A titre subsidiaire, Mme [H] [N] et Mme [T] [J] soutiennent que la demande reconventionnelle formée par M. [W] [X] devant le tribunal judiciaire de Nîmes est parfaitement identique à celle formée devant le Bâtonnier de l’ordre des avocats de Béziers. Elles précisent que le Bâtonnier de l’ordre des avocats de Béziers a déjà rendu une décision d’arbitrage aux termes de laquelle le sursis à statuer a été ordonné jusqu’à la survenance d’une décision mettant un terme définitif à la procédure pénale. Elles en déduisent que la demande a déjà fait l’objet d’une décision juridictionnelle. Elles concluent que le sursis à statuer jugé par le Bâtonnier de l’ordre des avocats de Béziers s’impose au tribunal s’il se déclarait compétent.

En réponse aux conclusions adverses, Mme [H] [N] et Mme [T] [J] rappellent que les exceptions d’incompétence doivent être soulevées avant toute défense au fond ou fin de non recevoir.
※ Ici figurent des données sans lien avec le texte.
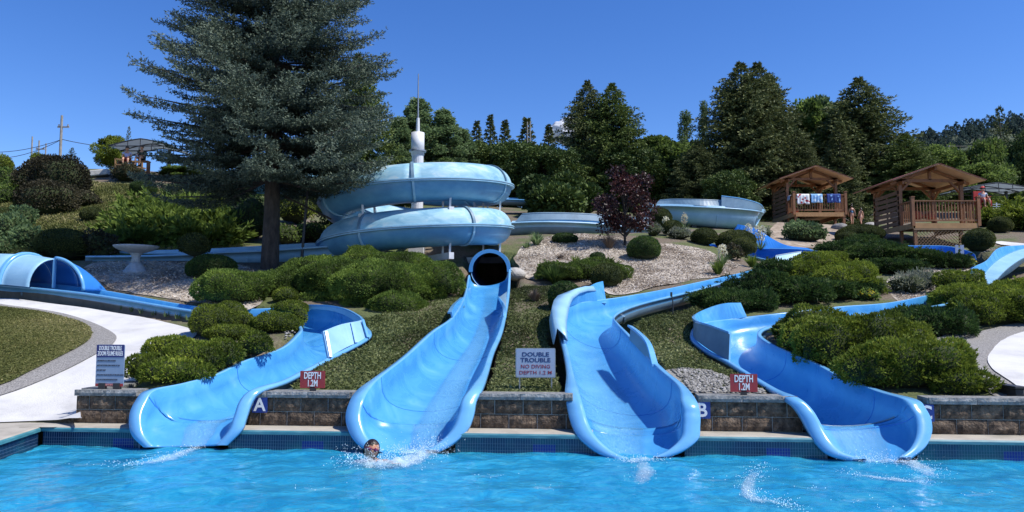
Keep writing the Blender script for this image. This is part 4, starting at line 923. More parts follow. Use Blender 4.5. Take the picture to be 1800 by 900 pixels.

Elles affirment que le Bâtonnier n’a pas vocation à trancher la problématique du crédit parce qu’elle n’intervient pas entre avocats.

A l’audience du 12 décembre 2024, les parties ont repris les termes de leurs conclusions.

L’affaire a été mise en délibéré au 16 janvier 2025.

PAR CES MOTIFS

Le Juge de la Mise en Etat, par ordonnance contradictoire, mise à disposition au greffe, susceptible d’appel,

DECLARONS irrecevable l’exception d’incompétence soulevée par M. [W] [X] ;

DECLARONS irrecevable la demande de désignation d’un expert formée par M. [W] [X] ;

DEBOUTONS M. [W] [X] de sa demande de sursis à statuer ;

CONDAMNONS M. [W] [X] à payer à Mme [T] [J] et à Mme [H] [N] la somme totale de 1 500 euros au titre de l’article 700 du code de procédure civile ;

CONDAMNONS M. [W] [X] aux dépens ;

RENVOYONS l’affaire à l’audience de mise en état du 23 Mai 2025 à 10h00.